-- Task description --
Every entry below should be repeated exactly; the pictures should not.

3D scene scripts:
##########

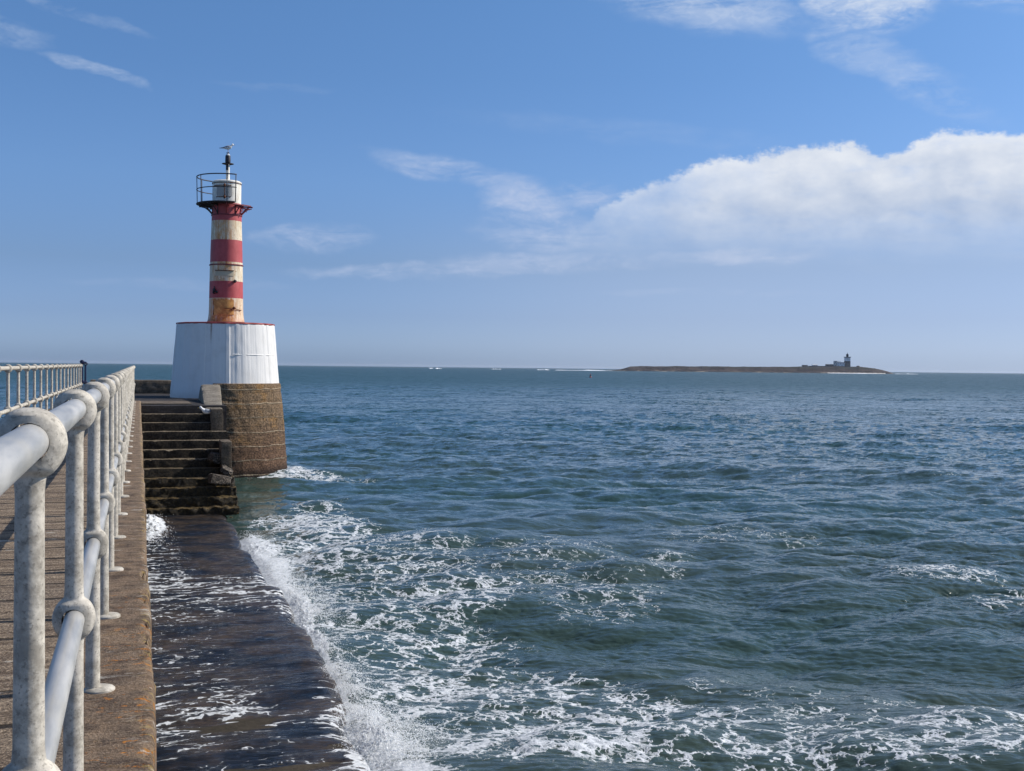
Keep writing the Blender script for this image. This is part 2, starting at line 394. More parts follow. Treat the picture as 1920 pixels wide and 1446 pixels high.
def whitewash(t):
    o = t.obj(); x, y, z = t.sep(o)
    ang = t.m('ARCTAN2', y, x); cyl = t.comb(t.mul(ang, 2.), 0., z)
    n1 = t.noise(o, 2.2, 6., .6); n2 = t.noise(t.mapv(cyl, (6, 1, .35)), 3., 6., .65); n3 = t.noise(o, 24., 5., .7)
    c = t.mix(t.step(n2, .3, .7), (.71, .695, .67), (.74, .725, .70))
    c = t.mix(t.step(n1, .50, .70, 0, .35), c, (.58, .56, .52))
    c = t.mix(t.mul(t.step(n3, .64, .7), .5), c, (.42, .38, .33))
    c = t.mix(t.mul(t.step(n2, .60, .68), .35), c, (.50, .49, .47))
    # rust run below the rim
    rx = t.m('ABSOLUTE', t.sub(ang, -1.93)); run = t.mul(t.mul(t.step(rx, .030, .004), t.step(z, 1.75, 2.65)), t.step(n3, .3, .5, .4, 1))
    c = t.mix(t.mul(run, .85), c, (.22, .11, .05))
    c = t.mix(t.mul(t.step(t.add(z, t.mul(n2, .5)), .45, .18), .35), c, (.50, .40, .33))
    return {'Base Color': c, 'Roughness': .6, 'Normal': t.bump(t.add(n2, t.mul(n3, .4)), .02, .5)}
def redpaint(t):
    o = t.obj(); n1 = t.noise(o, 7., 6., .65); n2 = t.noise(o, 40., 4., .7)
    c = t.mix(t.step(n1, .35, .7), (.30, .040, .035), (.42, .085, .07))
    c = t.mix(t.step(n2, .64, .72, 0, .7), c, (.10, .03, .02))
    return {'Base Color': c, 'Roughness': .6}
def darkred(t):
    o = t.obj(); n1 = t.noise(o, 12., 6., .65)
    return {'Base Color': t.mix(t.step(n1, .35, .7), (.12, .014, .020), (.26, .035, .045)), 'Roughness': .6}
def blackiron(t):
    o = t.obj(); n1 = t.noise(o, 18., 5., .65)
    return {'Base Color': t.mix(t.step(n1, .45, .7), (.012, .011, .016), (.05, .025, .02)), 'Roughness': .55}
Z0 = -.083
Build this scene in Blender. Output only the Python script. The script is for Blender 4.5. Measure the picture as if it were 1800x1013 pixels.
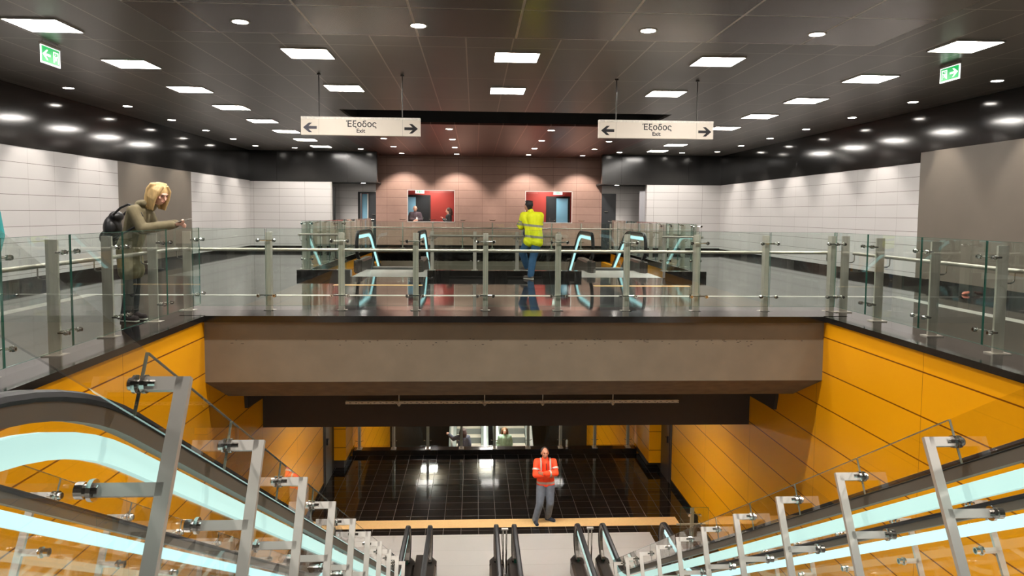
import bpy, bmesh, math, random
from mathutils import Vector, Matrix
random.seed(4)
PI = math.pi
S = bpy.context.scene
C = S.collection
for o in list(bpy.data.objects):
    bpy.data.objects.remove(o)

# ------------------------------------------------------------------ camera
EYE = 1.4
YAW, PITCH, ROLL, FPX, PY = 0.0518, 0.0694, 0.0087, 1282.7, 464.87
cy, sy, cp, sp = math.cos(YAW), math.sin(YAW), math.cos(PITCH), math.sin(PITCH)
Fv = Vector((sy*cp, cy*cp, -sp)); Rv = Vector((cy, -sy, 0)); Uv = Rv.cross(Fv)
cr, sr = math.cos(ROLL), math.sin(ROLL)
R2 = Rv*cr + Uv*sr; U2 = Uv*cr - Rv*sr
cam = bpy.data.cameras.new('camera'); camo = bpy.data.objects.new('camera', cam); C.objects.link(camo)
m = Matrix((( R2.x, U2.x, -Fv.x, 0), (R2.y, U2.y, -Fv.y, 0), (R2.z, U2.z, -Fv.z, EYE), (0, 0, 0, 1)))
camo.matrix_world = m
cam.sensor_fit = 'HORIZONTAL'; cam.sensor_width = 36; cam.lens = FPX/1800*36
cam.shift_y = -(506.5-PY)/1800
cam.clip_start = 0.05; cam.clip_end = 200
S.camera = camo

# ------------------------------------------------------------------ world, exposure
w = bpy.data.worlds.new('world'); S.world = w; w.use_nodes = True
w.node_tree.nodes['Background'].inputs[0].default_value = (0.9, 0.85, 0.8, 1)
w.node_tree.nodes['Background'].inputs[1].default_value = 0.05
S.view_settings.view_transform = 'Standard'
try: S.view_settings.look = 'None'
except Exception: pass
S.view_settings.gamma = 1.0
S.view_settings.exposure = 1.8
S.view_settings.use_curve_mapping = False
S.cycles.transparent_max_bounces = 40
S.cycles.max_bounces = 8
PANEL = 17.0        # radiance of the square ceiling panels
SPOT = 42.0         # watts of each recessed downlight

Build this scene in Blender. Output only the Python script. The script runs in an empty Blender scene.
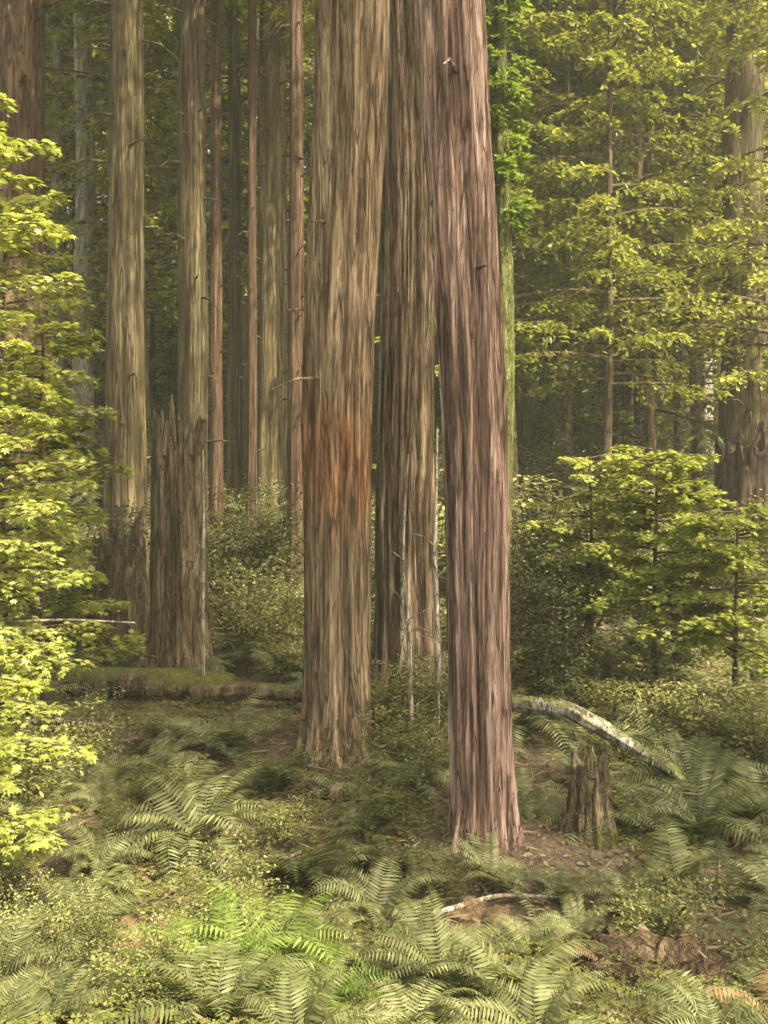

##########

-- Written answer --
Keep writing the Blender script for this image. This is part 2, starting at line 394. More parts follow. Treat the picture as 1920 pixels wide and 1446 pixels high.
def whitewash(t):
    o = t.obj(); x, y, z = t.sep(o)
    ang = t.m('ARCTAN2', y, x); cyl = t.comb(t.mul(ang, 2.), 0., z)
    n1 = t.noise(o, 2.2, 6., .6); n2 = t.noise(t.mapv(cyl, (6, 1, .35)), 3., 6., .65); n3 = t.noise(o, 24., 5., .7)
    c = t.mix(t.step(n2, .3, .7), (.71, .695, .67), (.74, .725, .70))
    c = t.mix(t.step(n1, .50, .70, 0, .35), c, (.58, .56, .52))
    c = t.mix(t.mul(t.step(n3, .64, .7), .5), c, (.42, .38, .33))
    c = t.mix(t.mul(t.step(n2, .60, .68), .35), c, (.50, .49, .47))
    # rust run below the rim
    rx = t.m('ABSOLUTE', t.sub(ang, -1.93)); run = t.mul(t.mul(t.step(rx, .030, .004), t.step(z, 1.75, 2.65)), t.step(n3, .3, .5, .4, 1))
    c = t.mix(t.mul(run, .85), c, (.22, .11, .05))
    c = t.mix(t.mul(t.step(t.add(z, t.mul(n2, .5)), .45, .18), .35), c, (.50, .40, .33))
    return {'Base Color': c, 'Roughness': .6, 'Normal': t.bump(t.add(n2, t.mul(n3, .4)), .02, .5)}
def redpaint(t):
    o = t.obj(); n1 = t.noise(o, 7., 6., .65); n2 = t.noise(o, 40., 4., .7)
    c = t.mix(t.step(n1, .35, .7), (.30, .040, .035), (.42, .085, .07))
    c = t.mix(t.step(n2, .64, .72, 0, .7), c, (.10, .03, .02))
    return {'Base Color': c, 'Roughness': .6}
def darkred(t):
    o = t.obj(); n1 = t.noise(o, 12., 6., .65)
    return {'Base Color': t.mix(t.step(n1, .35, .7), (.12, .014, .020), (.26, .035, .045)), 'Roughness': .6}
def blackiron(t):
    o = t.obj(); n1 = t.noise(o, 18., 5., .65)
    return {'Base Color': t.mix(t.step(n1, .45, .7), (.012, .011, .016), (.05, .025, .02)), 'Roughness': .55}
Z0 = -.083
Build this scene in Blender. Output only the Python script. The script is for Blender 4.5. Measure the picture as if it were 1800x1013 pixels.
import bpy, bmesh, math, random
from mathutils import Vector, Matrix
random.seed(4)
PI = math.pi
S = bpy.context.scene
C = S.collection
for o in list(bpy.data.objects):
    bpy.data.objects.remove(o)

# ------------------------------------------------------------------ camera
EYE = 1.4
YAW, PITCH, ROLL, FPX, PY = 0.0518, 0.0694, 0.0087, 1282.7, 464.87
cy, sy, cp, sp = math.cos(YAW), math.sin(YAW), math.cos(PITCH), math.sin(PITCH)
Fv = Vector((sy*cp, cy*cp, -sp)); Rv = Vector((cy, -sy, 0)); Uv = Rv.cross(Fv)
cr, sr = math.cos(ROLL), math.sin(ROLL)
R2 = Rv*cr + Uv*sr; U2 = Uv*cr - Rv*sr
cam = bpy.data.cameras.new('camera'); camo = bpy.data.objects.new('camera', cam); C.objects.link(camo)
m = Matrix((( R2.x, U2.x, -Fv.x, 0), (R2.y, U2.y, -Fv.y, 0), (R2.z, U2.z, -Fv.z, EYE), (0, 0, 0, 1)))
camo.matrix_world = m
cam.sensor_fit = 'HORIZONTAL'; cam.sensor_width = 36; cam.lens = FPX/1800*36
cam.shift_y = -(506.5-PY)/1800
cam.clip_start = 0.05; cam.clip_end = 200
S.camera = camo

# ------------------------------------------------------------------ world, exposure
w = bpy.data.worlds.new('world'); S.world = w; w.use_nodes = True
w.node_tree.nodes['Background'].inputs[0].default_value = (0.9, 0.85, 0.8, 1)
w.node_tree.nodes['Background'].inputs[1].default_value = 0.05
S.view_settings.view_transform = 'Standard'
try: S.view_settings.look = 'None'
except Exception: pass
S.view_settings.gamma = 1.0
S.view_settings.exposure = 1.8
S.view_settings.use_curve_mapping = False
S.cycles.transparent_max_bounces = 40
S.cycles.max_bounces = 8
PANEL = 17.0        # radiance of the square ceiling panels
SPOT = 42.0         # watts of each recessed downlight

Build this scene in Blender. Output only the Python script. The script runs in an empty Blender scene.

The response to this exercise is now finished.